What do you want people to know about your work?

It’s an extension of myself. I make work as a way to figure out what’s going on in my head and I often learn so much from each thing I make, I obsess over the tiniest details, but once it’s done, I’m never very precious with it. That’s not because I don’t value it, but instead I feel like a lot of the time and value comes from the conversations I have around it.

That’s why my transition into clothing is so exciting because it’s so much more approachable. When it’s an article of clothing that has this story and hard work connected to it, it feels so good to have people genuinely interested in talking about and participating in it. As an artist, I feel like I have succeeded when a piece has drawn people and compels them to talk about it. This project is a culmination of things I have been thinking about for a long time.

An artist’s studio with pictures of the orange shirt on the wall, a large poster with text, skateboards, and a sewing dress form.

This sign survived the Billie Eilish concert. Henderson taped it onto the walls of her on-campus studio.

What is one thing you’ve learned at CCA that helps your practice?

This is probably going to change over the next year, but I have been learning how to reach out to people who might have resources or who can help me connect to others working with ideas that connect to my own work. As I have a fine arts background, all of my sewing skills are self-taught from YouTube videos, taking things apart, and some tips and tricks from my grandma.

Kim Anno put me in contact with Lynda Grose, who is in the fashion department at CCA, and she was really excited to hear about my project so she started putting me in contact with people who she thought might be interested in my project and the aspects of sustainability that are central to it.

I think using the resources at school to meet other people who can help me learn more about the worlds that I am trying to enter—art and potentially fashion—is really important. After I graduated from undergrad, I realized how much I had taken for granted when it came to the resources that being a part of a school gave me, so I am trying to take full advantage of that in my short time left of grad school.
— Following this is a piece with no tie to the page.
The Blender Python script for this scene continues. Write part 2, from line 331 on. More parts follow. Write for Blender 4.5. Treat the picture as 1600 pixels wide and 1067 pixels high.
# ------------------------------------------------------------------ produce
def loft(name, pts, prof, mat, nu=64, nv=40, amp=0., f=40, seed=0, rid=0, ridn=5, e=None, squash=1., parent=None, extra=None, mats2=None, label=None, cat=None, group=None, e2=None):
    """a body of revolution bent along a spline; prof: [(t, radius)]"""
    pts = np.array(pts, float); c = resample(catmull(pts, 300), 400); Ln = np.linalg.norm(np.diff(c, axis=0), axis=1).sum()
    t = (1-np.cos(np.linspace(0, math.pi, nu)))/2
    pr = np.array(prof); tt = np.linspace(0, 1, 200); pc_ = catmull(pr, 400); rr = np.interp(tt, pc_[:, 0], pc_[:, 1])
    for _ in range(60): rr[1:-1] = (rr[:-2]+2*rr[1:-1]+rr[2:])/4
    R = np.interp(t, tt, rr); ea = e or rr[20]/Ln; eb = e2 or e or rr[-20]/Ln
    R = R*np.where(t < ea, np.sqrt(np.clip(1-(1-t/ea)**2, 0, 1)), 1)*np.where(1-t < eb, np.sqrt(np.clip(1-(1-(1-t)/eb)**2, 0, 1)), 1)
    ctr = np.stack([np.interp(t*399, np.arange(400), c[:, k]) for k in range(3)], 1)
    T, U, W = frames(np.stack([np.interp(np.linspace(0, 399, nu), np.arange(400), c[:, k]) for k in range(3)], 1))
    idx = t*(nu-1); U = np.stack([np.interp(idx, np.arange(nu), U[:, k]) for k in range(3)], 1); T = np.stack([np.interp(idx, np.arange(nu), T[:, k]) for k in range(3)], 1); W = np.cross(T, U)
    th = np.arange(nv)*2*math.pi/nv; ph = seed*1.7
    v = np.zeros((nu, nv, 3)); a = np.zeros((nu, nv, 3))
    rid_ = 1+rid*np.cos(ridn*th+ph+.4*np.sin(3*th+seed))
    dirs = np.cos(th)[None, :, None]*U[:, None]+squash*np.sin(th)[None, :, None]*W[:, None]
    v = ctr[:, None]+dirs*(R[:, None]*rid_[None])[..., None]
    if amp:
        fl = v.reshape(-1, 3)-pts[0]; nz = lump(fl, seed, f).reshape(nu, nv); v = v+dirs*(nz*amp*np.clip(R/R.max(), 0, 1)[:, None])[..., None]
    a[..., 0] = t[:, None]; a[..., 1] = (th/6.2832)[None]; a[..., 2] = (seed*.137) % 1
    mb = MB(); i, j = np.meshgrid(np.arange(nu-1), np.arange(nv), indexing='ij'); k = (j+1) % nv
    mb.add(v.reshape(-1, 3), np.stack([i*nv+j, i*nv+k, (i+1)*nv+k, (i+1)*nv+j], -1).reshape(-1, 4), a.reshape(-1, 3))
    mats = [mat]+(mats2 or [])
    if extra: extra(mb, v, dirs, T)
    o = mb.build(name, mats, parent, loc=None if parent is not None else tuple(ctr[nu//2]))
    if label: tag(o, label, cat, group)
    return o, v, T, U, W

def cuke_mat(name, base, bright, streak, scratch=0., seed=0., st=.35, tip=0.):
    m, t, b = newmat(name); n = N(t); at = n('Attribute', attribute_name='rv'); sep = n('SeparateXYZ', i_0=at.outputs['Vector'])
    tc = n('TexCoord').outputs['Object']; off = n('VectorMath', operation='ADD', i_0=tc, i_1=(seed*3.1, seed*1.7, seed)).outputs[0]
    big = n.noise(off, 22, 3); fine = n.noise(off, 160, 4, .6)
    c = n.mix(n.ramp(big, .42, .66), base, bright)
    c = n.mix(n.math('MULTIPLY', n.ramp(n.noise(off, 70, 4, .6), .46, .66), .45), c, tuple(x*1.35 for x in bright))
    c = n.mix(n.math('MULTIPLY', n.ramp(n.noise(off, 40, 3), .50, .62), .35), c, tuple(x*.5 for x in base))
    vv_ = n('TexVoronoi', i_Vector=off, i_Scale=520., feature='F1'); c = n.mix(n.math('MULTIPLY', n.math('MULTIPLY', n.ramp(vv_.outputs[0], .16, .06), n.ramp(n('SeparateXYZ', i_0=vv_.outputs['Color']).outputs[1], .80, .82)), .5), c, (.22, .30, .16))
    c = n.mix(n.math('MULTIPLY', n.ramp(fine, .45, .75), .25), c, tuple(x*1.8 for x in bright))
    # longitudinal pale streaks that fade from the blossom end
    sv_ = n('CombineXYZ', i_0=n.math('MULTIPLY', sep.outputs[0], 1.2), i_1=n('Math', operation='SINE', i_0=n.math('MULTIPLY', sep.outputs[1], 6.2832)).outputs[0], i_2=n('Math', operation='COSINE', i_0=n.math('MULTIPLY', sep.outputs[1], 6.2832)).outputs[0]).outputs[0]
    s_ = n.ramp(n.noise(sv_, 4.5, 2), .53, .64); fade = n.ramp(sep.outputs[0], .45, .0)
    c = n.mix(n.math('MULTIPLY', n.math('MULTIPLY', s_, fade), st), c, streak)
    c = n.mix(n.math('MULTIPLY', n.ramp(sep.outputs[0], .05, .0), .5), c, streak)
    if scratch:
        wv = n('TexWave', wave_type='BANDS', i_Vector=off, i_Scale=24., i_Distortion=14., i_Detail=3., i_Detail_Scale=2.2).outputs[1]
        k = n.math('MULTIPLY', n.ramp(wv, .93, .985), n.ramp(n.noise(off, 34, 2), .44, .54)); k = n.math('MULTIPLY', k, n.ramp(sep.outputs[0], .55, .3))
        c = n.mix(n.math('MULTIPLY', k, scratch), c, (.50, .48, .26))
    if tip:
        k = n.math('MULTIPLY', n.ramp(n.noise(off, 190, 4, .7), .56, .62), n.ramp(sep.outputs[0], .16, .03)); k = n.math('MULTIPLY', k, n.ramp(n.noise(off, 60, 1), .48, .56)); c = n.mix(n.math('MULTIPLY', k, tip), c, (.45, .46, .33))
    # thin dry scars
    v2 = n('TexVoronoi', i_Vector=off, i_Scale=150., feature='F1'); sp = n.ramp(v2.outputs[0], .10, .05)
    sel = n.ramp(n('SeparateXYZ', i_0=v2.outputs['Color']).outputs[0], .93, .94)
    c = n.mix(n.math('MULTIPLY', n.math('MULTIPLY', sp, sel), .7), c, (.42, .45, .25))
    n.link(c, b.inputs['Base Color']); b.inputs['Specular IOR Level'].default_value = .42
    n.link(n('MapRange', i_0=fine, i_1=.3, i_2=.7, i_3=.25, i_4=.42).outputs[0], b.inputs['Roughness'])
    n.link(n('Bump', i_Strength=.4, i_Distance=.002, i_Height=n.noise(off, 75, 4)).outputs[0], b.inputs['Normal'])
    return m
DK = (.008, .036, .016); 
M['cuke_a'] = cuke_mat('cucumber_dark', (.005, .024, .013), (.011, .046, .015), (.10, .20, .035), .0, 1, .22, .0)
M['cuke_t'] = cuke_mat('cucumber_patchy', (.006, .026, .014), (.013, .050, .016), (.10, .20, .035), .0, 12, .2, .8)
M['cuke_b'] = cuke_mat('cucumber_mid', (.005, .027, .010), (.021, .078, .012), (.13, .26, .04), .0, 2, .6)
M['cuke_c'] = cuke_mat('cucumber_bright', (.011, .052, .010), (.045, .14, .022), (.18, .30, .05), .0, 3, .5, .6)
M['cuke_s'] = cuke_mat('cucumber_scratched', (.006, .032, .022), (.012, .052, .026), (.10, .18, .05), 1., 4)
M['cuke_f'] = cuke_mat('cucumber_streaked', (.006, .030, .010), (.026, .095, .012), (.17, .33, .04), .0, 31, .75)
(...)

What do you want to do after CCA?

I kinda went to grad school to prolong having to answer this question. But mainly I want to actually become a working artist. I have always been interested in teaching so I will probably look into that, too.

I would love to try to move more into working with clothing, although I also don’t know how I would scale this project up as so much of it is about the labor that goes into it, and about how my materials are sustainable and come from reused or small cuts of fabric. I am so painfully aware of the fact that everything we make will be on this earth for a long time.

Going back to the ideas behind my work, I want to make things that are wearable and have a function. This makes me feel better about my work, as I am taking things that are second hand, that already exist, and changing them into art, while also giving my art a function.

I want to be an artist! So I’m going to give that a go and see what happens.

This interview has been edited for length and clarity.